--- START SUPPLIED RECORDS ---

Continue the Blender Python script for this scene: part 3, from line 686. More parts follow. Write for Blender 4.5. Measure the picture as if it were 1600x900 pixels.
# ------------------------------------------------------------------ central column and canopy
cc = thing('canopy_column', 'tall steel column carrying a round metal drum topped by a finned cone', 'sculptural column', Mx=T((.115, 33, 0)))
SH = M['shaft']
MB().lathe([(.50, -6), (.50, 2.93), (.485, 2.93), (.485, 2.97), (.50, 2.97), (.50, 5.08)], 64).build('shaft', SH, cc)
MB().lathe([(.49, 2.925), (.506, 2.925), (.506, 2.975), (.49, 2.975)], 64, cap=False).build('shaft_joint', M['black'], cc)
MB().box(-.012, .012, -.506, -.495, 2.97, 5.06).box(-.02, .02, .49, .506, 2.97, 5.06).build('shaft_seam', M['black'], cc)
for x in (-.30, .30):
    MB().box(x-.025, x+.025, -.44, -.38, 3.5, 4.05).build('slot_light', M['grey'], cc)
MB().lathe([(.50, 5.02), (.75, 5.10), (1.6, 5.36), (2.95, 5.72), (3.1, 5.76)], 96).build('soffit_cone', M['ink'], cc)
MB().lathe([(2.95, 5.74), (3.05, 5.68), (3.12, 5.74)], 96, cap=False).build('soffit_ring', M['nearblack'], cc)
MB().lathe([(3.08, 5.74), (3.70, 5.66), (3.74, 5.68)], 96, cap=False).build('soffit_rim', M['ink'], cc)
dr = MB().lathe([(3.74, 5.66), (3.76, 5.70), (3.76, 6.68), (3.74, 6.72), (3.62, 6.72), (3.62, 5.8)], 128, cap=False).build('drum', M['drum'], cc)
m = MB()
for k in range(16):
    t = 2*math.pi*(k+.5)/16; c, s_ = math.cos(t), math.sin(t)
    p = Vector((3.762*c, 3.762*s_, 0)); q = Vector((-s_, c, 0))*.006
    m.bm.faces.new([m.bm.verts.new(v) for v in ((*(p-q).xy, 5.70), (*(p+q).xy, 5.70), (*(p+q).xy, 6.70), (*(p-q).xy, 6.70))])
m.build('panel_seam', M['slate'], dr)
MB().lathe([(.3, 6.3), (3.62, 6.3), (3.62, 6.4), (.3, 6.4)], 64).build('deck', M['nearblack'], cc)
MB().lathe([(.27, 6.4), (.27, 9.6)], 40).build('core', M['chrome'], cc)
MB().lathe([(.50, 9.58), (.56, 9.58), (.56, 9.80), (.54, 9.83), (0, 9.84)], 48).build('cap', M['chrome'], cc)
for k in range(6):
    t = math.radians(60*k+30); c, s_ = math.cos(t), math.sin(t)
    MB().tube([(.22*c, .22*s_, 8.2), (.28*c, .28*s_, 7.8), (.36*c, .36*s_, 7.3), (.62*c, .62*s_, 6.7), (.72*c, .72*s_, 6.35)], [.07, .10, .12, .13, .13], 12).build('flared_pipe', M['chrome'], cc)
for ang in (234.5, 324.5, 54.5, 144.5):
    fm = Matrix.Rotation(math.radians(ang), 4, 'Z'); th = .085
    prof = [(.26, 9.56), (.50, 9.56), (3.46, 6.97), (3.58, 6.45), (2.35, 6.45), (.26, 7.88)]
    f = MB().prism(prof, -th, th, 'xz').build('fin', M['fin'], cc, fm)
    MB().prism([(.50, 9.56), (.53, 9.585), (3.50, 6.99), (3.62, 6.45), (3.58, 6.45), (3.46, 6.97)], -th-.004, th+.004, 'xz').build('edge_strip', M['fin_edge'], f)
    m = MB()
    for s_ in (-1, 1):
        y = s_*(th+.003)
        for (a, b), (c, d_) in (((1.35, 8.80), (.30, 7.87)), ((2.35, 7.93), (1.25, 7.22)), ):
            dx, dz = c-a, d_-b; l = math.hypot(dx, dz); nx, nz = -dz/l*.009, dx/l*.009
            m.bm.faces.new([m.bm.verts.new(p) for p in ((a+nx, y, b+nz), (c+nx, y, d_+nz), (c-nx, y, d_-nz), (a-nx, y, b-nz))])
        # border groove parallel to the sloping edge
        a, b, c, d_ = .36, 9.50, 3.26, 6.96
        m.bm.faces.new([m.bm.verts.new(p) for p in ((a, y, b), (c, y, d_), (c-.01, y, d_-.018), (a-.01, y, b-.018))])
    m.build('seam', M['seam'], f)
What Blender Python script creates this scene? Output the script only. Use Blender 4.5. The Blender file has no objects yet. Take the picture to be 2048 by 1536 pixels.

--- END SUPPLIED RECORDS ---

▶ _DIRECTIONS FOR THIS TASK_
Retype all of the material above with every character intact.

▶ _FULL OUTPUT_
Continue the Blender Python script for this scene: part 3, from line 686. More parts follow. Write for Blender 4.5. Measure the picture as if it were 1600x900 pixels.
# ------------------------------------------------------------------ central column and canopy
cc = thing('canopy_column', 'tall steel column carrying a round metal drum topped by a finned cone', 'sculptural column', Mx=T((.115, 33, 0)))
SH = M['shaft']
MB().lathe([(.50, -6), (.50, 2.93), (.485, 2.93), (.485, 2.97), (.50, 2.97), (.50, 5.08)], 64).build('shaft', SH, cc)
MB().lathe([(.49, 2.925), (.506, 2.925), (.506, 2.975), (.49, 2.975)], 64, cap=False).build('shaft_joint', M['black'], cc)
MB().box(-.012, .012, -.506, -.495, 2.97, 5.06).box(-.02, .02, .49, .506, 2.97, 5.06).build('shaft_seam', M['black'], cc)
for x in (-.30, .30):
    MB().box(x-.025, x+.025, -.44, -.38, 3.5, 4.05).build('slot_light', M['grey'], cc)
MB().lathe([(.50, 5.02), (.75, 5.10), (1.6, 5.36), (2.95, 5.72), (3.1, 5.76)], 96).build('soffit_cone', M['ink'], cc)
MB().lathe([(2.95, 5.74), (3.05, 5.68), (3.12, 5.74)], 96, cap=False).build('soffit_ring', M['nearblack'], cc)
MB().lathe([(3.08, 5.74), (3.70, 5.66), (3.74, 5.68)], 96, cap=False).build('soffit_rim', M['ink'], cc)
dr = MB().lathe([(3.74, 5.66), (3.76, 5.70), (3.76, 6.68), (3.74, 6.72), (3.62, 6.72), (3.62, 5.8)], 128, cap=False).build('drum', M['drum'], cc)
m = MB()
for k in range(16):
    t = 2*math.pi*(k+.5)/16; c, s_ = math.cos(t), math.sin(t)
    p = Vector((3.762*c, 3.762*s_, 0)); q = Vector((-s_, c, 0))*.006
    m.bm.faces.new([m.bm.verts.new(v) for v in ((*(p-q).xy, 5.70), (*(p+q).xy, 5.70), (*(p+q).xy, 6.70), (*(p-q).xy, 6.70))])
m.build('panel_seam', M['slate'], dr)
MB().lathe([(.3, 6.3), (3.62, 6.3), (3.62, 6.4), (.3, 6.4)], 64).build('deck', M['nearblack'], cc)
MB().lathe([(.27, 6.4), (.27, 9.6)], 40).build('core', M['chrome'], cc)
MB().lathe([(.50, 9.58), (.56, 9.58), (.56, 9.80), (.54, 9.83), (0, 9.84)], 48).build('cap', M['chrome'], cc)
for k in range(6):
    t = math.radians(60*k+30); c, s_ = math.cos(t), math.sin(t)
    MB().tube([(.22*c, .22*s_, 8.2), (.28*c, .28*s_, 7.8), (.36*c, .36*s_, 7.3), (.62*c, .62*s_, 6.7), (.72*c, .72*s_, 6.35)], [.07, .10, .12, .13, .13], 12).build('flared_pipe', M['chrome'], cc)
for ang in (234.5, 324.5, 54.5, 144.5):
    fm = Matrix.Rotation(math.radians(ang), 4, 'Z'); th = .085
    prof = [(.26, 9.56), (.50, 9.56), (3.46, 6.97), (3.58, 6.45), (2.35, 6.45), (.26, 7.88)]
    f = MB().prism(prof, -th, th, 'xz').build('fin', M['fin'], cc, fm)
    MB().prism([(.50, 9.56), (.53, 9.585), (3.50, 6.99), (3.62, 6.45), (3.58, 6.45), (3.46, 6.97)], -th-.004, th+.004, 'xz').build('edge_strip', M['fin_edge'], f)
    m = MB()
    for s_ in (-1, 1):
        y = s_*(th+.003)
        for (a, b), (c, d_) in (((1.35, 8.80), (.30, 7.87)), ((2.35, 7.93), (1.25, 7.22)), ):
            dx, dz = c-a, d_-b; l = math.hypot(dx, dz); nx, nz = -dz/l*.009, dx/l*.009
            m.bm.faces.new([m.bm.verts.new(p) for p in ((a+nx, y, b+nz), (c+nx, y, d_+nz), (c-nx, y, d_-nz), (a-nx, y, b-nz))])
        # border groove parallel to the sloping edge
        a, b, c, d_ = .36, 9.50, 3.26, 6.96
        m.bm.faces.new([m.bm.verts.new(p) for p in ((a, y, b), (c, y, d_), (c-.01, y, d_-.018), (a-.01, y, b-.018))])
    m.build('seam', M['seam'], f)
What Blender Python script creates this scene? Output the script only. Use Blender 4.5. The Blender file has no objects yet. Take the picture to be 2048 by 1536 pixels.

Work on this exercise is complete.